Even so, I could easily be mistakenly accused of copyright violation. For one thing, I think Molnár’s work is still under copyright in Hungary and many other countries. Also, “The Violet” was translated in the ’20’s by Louis Rittenberg, and as far as I know Rittenberg’s translation is still in copyright, even though the original Hungarian text is in the public domain. All it takes is one dumb lawyer, who thinks he represents the copyright holder for the English-language version and not a copyright holder for a version, and I could be facing a complaint.

And, of course, if I quote judiciously from Rittenberg’s translation to compare it to my own, that’s a legitimate “fair use” of his copyrighted material. Quoting small segments of his work doesn’t impair the value of his property in any way, and I think there’s obvious value both as an educational exercise and as an act of literary criticism. If his estate challenged my use of the material in court, I’m confident they’d lose.

If I cross the line and infringe someone’s copyright, they should have legal remedies available to them.

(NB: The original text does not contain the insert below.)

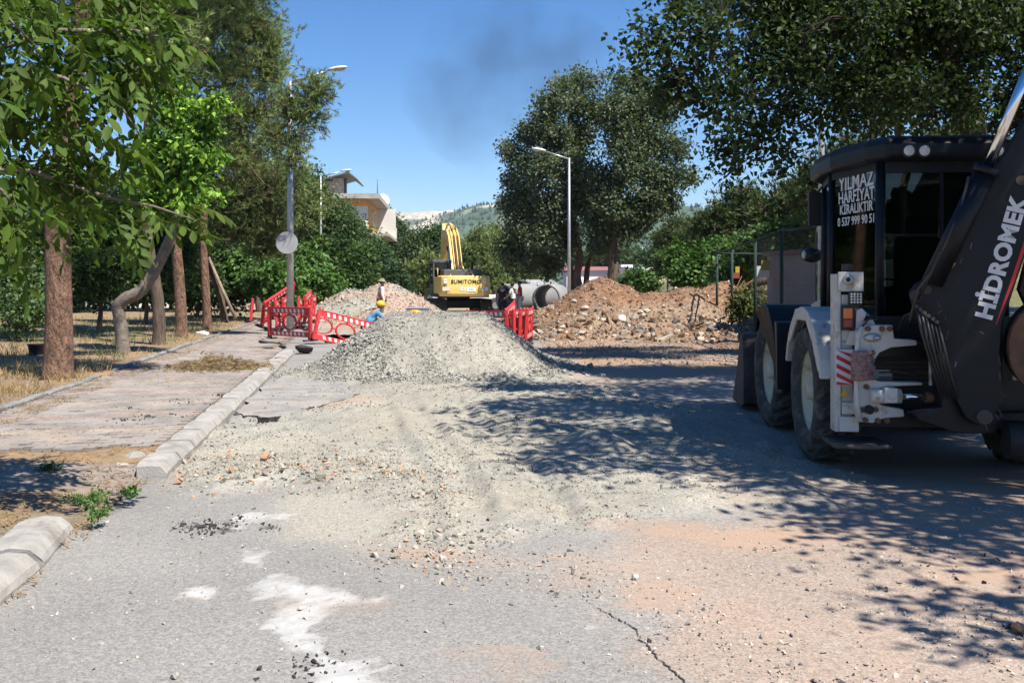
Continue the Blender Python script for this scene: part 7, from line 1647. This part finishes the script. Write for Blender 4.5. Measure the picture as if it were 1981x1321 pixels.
# scuffs where the navy paint is scratched through, grease nipples and a cable run on the boom
rs3 = random.Random(31); sc_ = MB()
for px, py in ((1822, 600), (1828, 612), (1835, 640), (1932, 690), (1934, 720), (1938, 760), (1925, 800), (1880, 470), (1862, 500), (1912, 560), (1850, 700), (1895, 640), (1932, 790), (1905, 815), (1815, 585)):
    a = Q(px, py) + bn * .0012; b = Q(px + rs3.uniform(-9, 9), py + rs3.uniform(6, 22)) + bn * .0012; sc_.bar(a, b, rs3.uniform(.003, .008), .0012, bn)
tag(sc_.build('scratches', mat('bare_scratch', (0.10, 0.10, 0.105), .6, var=.3, vscale=40), boom), kind='stuff')
hz_ = MB()
for i in range(6): hz_.tube([Q(1772 + i * 8, 590 + i * 6) + bn * .09, Q(1782 + i * 9, 640 + i * 8) + bn * (.14 + .02 * (i % 3)), Q(1800 + i * 8, 700 + i * 6) + bn * .08, Q(1822 + i * 6, 770) + bn * .02], .013, 6)
hz_.build('hoses', M_HOSE, BK)
ft = MB()
for i in range(6): q = Q(1772 + i * 8, 592 + i * 6) + bn * .095; ft.cyl(q, q + bn * .03, .017, n=8)
ft.build('fittings', M_STEEL, BK)
rv = MB()
for k in range(9): q = L(1735 + k * 16, 695 + (k % 3) * 3, YR + .16); rv.box((q.x - .06, q.y - .02, q.z - .12), (q.x + .04, q.y, q.z - .10))
for k in range(5): a, b = L(1700, 700 + 10 * k, YR + .15), L(1795, 700 + 10 * k, YR + .15); rv.bar(a, b, .01, .012)
rv.build('grille_bars', M_STEEL, BK)
# ------------------------------------------------------------------ people
M_SKIN = mat('skin', (0.36, 0.21, 0.14), .6, var=.08)
def cloth(name, c): return mat(name, c, .9, var=.12, vscale=9, bump=.4, bscale=25, bdist=.01)
def skin_mesh(name, V, E, Rr, m, parent, root=0, sub=2):
    me = bpy.data.meshes.new(name); me.from_pydata(V, E, []); me.materials.append(m); o = link(name, me, parent)
    md = o.modifiers.new('skin', 'SKIN'); md.use_smooth_shade = True
    for sv, r in zip(me.skin_vertices[0].data, Rr): sv.radius = (r, r) if not isinstance(r, tuple) else r; sv.use_root = False
    me.skin_vertices[0].data[root].use_root = True
    s = o.modifiers.new('subdivision', 'SUBSURF'); s.levels = sub; s.render_levels = sub
    return o
def person(label, loc, rz, shirt, trousers, arms, legs=None, sleeve='short', hat=None, vest=None, hair=(0.02, 0.016, 0.014), lean=0.0, crouch=0.0, shoes=(0.03, 0.025, 0.02), scale=1.0):
    t = thing('person', label, 'person', 'people at the roadworks', loc, rz); t.scale = (scale,) * 3
    dz = -crouch
    def tl(p): x, y, z = p; k = max(0, z - .95) ; return (x, y + k * math.sin(lean), z + dz - k * (1 - math.cos(lean)))
    J = {'pelvis': tl((0, 0, .96)), 'spine': tl((0, 0, 1.14)), 'chest': tl((0, 0, 1.34)), 'neck': tl((0, .01, 1.49)), 'jaw': tl((0, .035, 1.565)), 'head': tl((0, .03, 1.65)), 'crown': tl((0, .02, 1.72)), 'nose': tl((0, .14, 1.62))}
    R_ = {'pelvis': (.15, .11), 'spine': (.14, .10), 'chest': (.16, .115), 'neck': .056, 'jaw': (.068, .075), 'head': (.078, .092), 'crown': (.055, .065), 'nose': .012}
    E = [('pelvis', 'spine'), ('spine', 'chest'), ('chest', 'neck'), ('neck', 'jaw'), ('jaw', 'head'), ('head', 'crown'), ('head', 'nose')]
    for s, sd in ((-1, 'l'), (1, 'r')):
        sh = Vector(tl((s * .185, 0, 1.42))); el, wr = (Vector(v) for v in arms[sd]); el = sh + Vector((s * el.x, el.y, el.z)); wr = el + Vector((s * wr.x, wr.y, wr.z))
        J['shoulder' + sd], J['elbow' + sd], J['wrist' + sd] = sh, el, wr; R_['shoulder' + sd], R_['elbow' + sd], R_['wrist' + sd] = .062, .043, .029
        fw = (wr - el).normalized(); pm = wr + fw * .085; J['palm' + sd] = pm; R_['palm' + sd] = (.036, .018)
        E += [('chest', 'shoulder' + sd), ('shoulder' + sd, 'elbow' + sd), ('elbow' + sd, 'wrist' + sd), ('wrist' + sd, 'palm' + sd)]
        side = fw.cross(Vector((s, 0, 0))); side = side.normalized() if side.length > .1 else Vector((0, 1, 0))
        for k, ln in enumerate((.065, .078, .072, .055)):
            f = 'finger%d%s' % (k, sd); J[f] = pm + side * (.03 - .02 * k) + fw * .03 * 1; J[f + 't'] = J[f] + fw * ln * .8 + Vector((-s * .02, 0, 0)); R_[f] = .0095; R_[f + 't'] = .0075; E += [('palm' + sd, f), (f, f + 't')]
        f = 'thumb' + sd; J[f] = wr + fw * .05 + side * .045; J[f + 't'] = J[f] + fw * .045 + side * .008; R_[f] = .011; R_[f + 't'] = .009; E += [('palm' + sd, f), (f, f + 't')]
        lg = (legs or {}).get(sd) or ((.10, 0, -.44), (.01, -.02, -.42)); hp = Vector(tl((s * .10, 0, .90))); kn = hp + Vector((s * (lg[0][0] - .09), lg[0][1], lg[0][2])); an = kn + Vector((s * lg[1][0], lg[1][1], lg[1][2])); toe = an + Vector((s * .03, .16, -.045))
        for nm, p, r in (('hip', hp, .092), ('knee', kn, .06), ('ankle', an, .043), ('toe', toe, .036)): J[nm + sd] = p; R_[nm + sd] = r
        E += [('pelvis', 'hip' + sd), ('hip' + sd, 'knee' + sd), ('knee' + sd, 'ankle' + sd), ('ankle' + sd, 'toe' + sd)]
    def grow(name, keys, edges, extra, m, cut=None):
        ks = list(keys); V = [tuple(J[k]) for k in ks]; rr_ = []
        for k in ks: r = R_[k]; rr_.append(tuple(q + extra for q in r) if isinstance(r, tuple) else r + extra)
        ee = [(ks.index(a), ks.index(b)) for a, b in edges]
        return skin_mesh(name, V, ee, rr_, m, t, ks.index('pelvis'))
    grow('body', J.keys(), E, 0.0, M_SKIN)
    for sd in 'lr':
        J['sleeve' + sd] = J['shoulder' + sd].lerp(J['elbow' + sd], .7); R_['sleeve' + sd] = .05
        J['cuff' + sd] = J['knee' + sd].lerp(J['ankle' + sd], .92); R_['cuff' + sd] = .05
    J['hem'] = tl((0, 0, .86)); R_['hem'] = (.15, .115)
    ks = ['pelvis', 'spine', 'chest', 'hem']; es = [('hem', 'pelvis'), ('pelvis', 'spine'), ('spine', 'chest')]
    for sd in 'lr':
        end = ['sleeve' + sd] if sleeve == 'short' else ['elbow' + sd, 'wrist' + sd]; ks += ['shoulder' + sd] + end; ch = ['chest', 'shoulder' + sd] + end; es += list(zip(ch[:-1], ch[1:]))
    grow('shirt', ks, es, .018, shirt)
    ks = ['pelvis']; es = []
    for sd in 'lr': ks += ['hip' + sd, 'knee' + sd, 'cuff' + sd]; ch = ['pelvis', 'hip' + sd, 'knee' + sd, 'cuff' + sd]; es += list(zip(ch[:-1], ch[1:]))
    grow('trousers', ks, es, .02, trousers)
    sm = MB()
    for sd in 'lr': a, b = Vector(J['ankle' + sd]), Vector(J['toe' + sd]); c = (a + b) / 2 + Vector((0, .0, -.02)); sm.sphere(c, (.055, .15, .05), 12, 8)
    sm.build('shoes', mat('shoe', shoes, .6), t)
    hc = Vector(J['head']) + Vector((0, 0, .03))
    if hat is None: MB().sphere(hc + Vector((0, -.025, .02)), (.094, .105, .088), 14, 10).build('hair', mat('hair', hair, .7), t)
    elif hat[0] == 'helmet':
        h = MB().sphere(hc + Vector((0, -.01, .035)), (.125, .145, .115), 18, 12).cyl(hc + Vector((0, .05, .005)), hc + Vector((0, .05, .018)), .15, n=20); h.build('helmet', mat('helmet_shell', hat[1], .35, var=.04), t); MB().sphere(hc + Vector((0, -.03, -.03)), (.09, .1, .06), 12, 8).build('hair', mat('hair', hair, .7), t)
    else:
        h = MB().lathe([(0, .12), (.07, .115), (.105, .07), (.115, .02), (.2, -.02), (.205, -.012), (.12, .035), (.0, .11)], hc + Vector((0, -.01, .01)), Vector((0, .1, 1)), 22); h.build('sun_hat', cloth('hat_cloth', hat[1]), t); MB().sphere(hc + Vector((0, -.035, -.03)), (.088, .09, .07), 12, 8).build('hair', mat('hair', hair, .7), t)
    if vest:
        ks = ['pelvis', 'spine', 'chest']; R2 = dict(R_); o = grow('vest', ks, [('pelvis', 'spine'), ('spine', 'chest')], .03, vest)
    return t
DOWN = ((.05, .0, -.29), (.02, .05, -.24))
WHITE, BLACKC, NAVY, REDC = cloth('white_cotton', (0.70, 0.69, 0.68)), cloth('black_cotton', (0.012, 0.012, 0.014)), cloth('navy_denim', (0.02, 0.022, 0.035)), cloth('red_cotton', (0.42, 0.03, 0.025))
person('worker in white shirt, orange vest and floppy hat standing by the far heap', (GX(738, 39), 39, .14), R(-70), cloth('pale_shirt', (0.68, 0.60, 0.58)), cloth('olive_trousers', (0.16, 0.14, 0.085)), {'l': ((.02, -.08, -.28), (-.02, .04, -.24)), 'r': ((.06, -.02, -.28), (0, .08, -.24))}, sleeve='long', hat=('hat', (0.20, 0.20, 0.12)), vest=cloth('orange_vest', (0.62, 0.20, 0.05)))
person('worker in blue vest and yellow helmet bending down in the trench', (GX(710, 29.6), 29.6, -.45), R(-60), cloth('blue_vest', (0.08, 0.25, 0.45)), cloth('dark_trousers', (0.03, 0.03, 0.04)), {'l': ((.02, .12, -.26), (-.03, .14, -.2)), 'r': ((.04, .16, -.24), (-.03, .16, -.18))}, hat=('helmet', (0.75, 0.42, 0.03)), lean=.65, vest=cloth('blue_vest_outer', (0.10, 0.30, 0.50)))
person('man in black clothes standing with his back to the camera', (GX(972, 50), 50, .0), R(5), BLACKC, BLACKC, {'l': DOWN, 'r': DOWN})
person('man in white T-shirt and navy trousers looking down', (GX(993, 49.2), 49.2, 0), R(60), WHITE, NAVY, {'l': ((.03, .08, -.27), (-.02, .2, -.12)), 'r': ((.04, .06, -.28), (0, .18, -.14))}, legs={'l': ((.10, .06, -.44), (.01, -.03, -.42)), 'r': ((.10, -.06, -.44), (.01, -.04, -.42))}, lean=.08)
person('man in red shirt and pale trousers behind the one in white', (GX(1006, 50.6), 50.6, .05), R(80), REDC, cloth('pale_trousers', (0.5, 0.5, 0.52)), {'l': DOWN, 'r': ((.03, .08, -.27), (-.02, .16, -.16))}, scale=1.02)
# ------------------------------------------------------------------ lettering to real mesh
bpy.context.view_layer.update()
dg = bpy.context.evaluated_depsgraph_get()
for o in [x for x in COL.objects if x.type == 'FONT']:
    me = bpy.data.meshes.new_from_object(o.evaluated_get(dg)); nm, par, mt = o.name, o.parent, o.matrix_local.copy()
    for m in (o.data.materials if not me.materials else []): me.materials.append(m)
    bpy.data.objects.remove(o); link(nm.split('.')[0], me, par, mtx=mt)

# ------------------------------------------------------------------ exhaust smoke and haze
def smoke_cloud():
    m = bpy.data.materials.new('smoke'); m.use_nodes = True; nt = m.node_tree; N, Lk = nt.nodes, nt.links
    N.remove(N['Principled BSDF']); v = N.new('ShaderNodeVolumePrincipled'); v.inputs['Color'].default_value = (.10, .10, .11, 1); v.inputs['Anisotropy'].default_value = .2
    tc = N.new('ShaderNodeTexCoord'); n1 = _noise(nt, tc.outputs['Object'], .3, 6, .6)
    ln = N.new('ShaderNodeVectorMath'); ln.operation = 'DISTANCE'; ln.inputs[1].default_value = (.5, .5, .5); Lk.new(tc.outputs['Generated'], ln.inputs[0])
    fall = _ramp(nt, ln.outputs['Value'], .75, .15); dn = _ramp(nt, n1, .42, .68)
    mu = N.new('ShaderNodeMath'); mu.operation = 'MULTIPLY'; Lk.new(fall, mu.inputs[0]); Lk.new(dn, mu.inputs[1])
    mu2 = N.new('ShaderNodeMath'); mu2.operation = 'MULTIPLY'; mu2.inputs[1].default_value = .14; Lk.new(mu.outputs[0], mu2.inputs[0]); Lk.new(mu2.outputs[0], v.inputs['Density'])
    Lk.new(v.outputs[0], N['Material Output'].inputs['Volume'])
    return m
plume = [((925, 345), .15, 54), ((920, 310), 1.2, 54), ((905, 255), 2.6, 55), ((890, 195), 3.8, 56), ((925, 140), 4.3, 57), ((1000, 118), 4.2, 57.5), ((1080, 112), 3.4, 58), ((1150, 118), 2.2, 59), ((1200, 125), .3, 60)]
pts = [P(*q, d) for q, r, d in plume]; c = pts[4].copy()
o = MB().tube([p - c for p in pts], [r for _, r, _ in plume], 20).build('smoke', smoke_cloud(), loc=c)
tag(o, 'faint dark exhaust smoke drifting in the sky above the excavator', 'smoke', kind='stuff')
hm = bpy.data.materials.new('haze'); hm.use_nodes = True; nt = hm.node_tree; nt.nodes.remove(nt.nodes['Principled BSDF'])
v = nt.nodes.new('ShaderNodeVolumePrincipled'); v.inputs['Color'].default_value = (.72, .84, 1, 1); v.inputs['Density'].default_value = 0.00009
nt.links.new(v.outputs[0], nt.nodes['Material Output'].inputs['Volume'])
o = MB().box((-6900, -6900, -1.8), (6900, 6900, 420)).build('haze', hm); tag(o, 'thin pale summer haze over the whole valley', 'haze', kind='stuff')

But these legal remedies should only be available if I actually cross the line. An allegation alone shouldn’t be enough to take action against me, not until it’s been proven in court and I’ve had the chance to defend myself. Under SOPA and PIPA, I wouldn’t necessarily have that opportunity before this site goes down; I don’t think it’s likely that the law would end up being applied that way to this particular site, but the principle the proponents of this legislation are trying to establish deeply disturbs me.

I sincerely hope good sense prevails.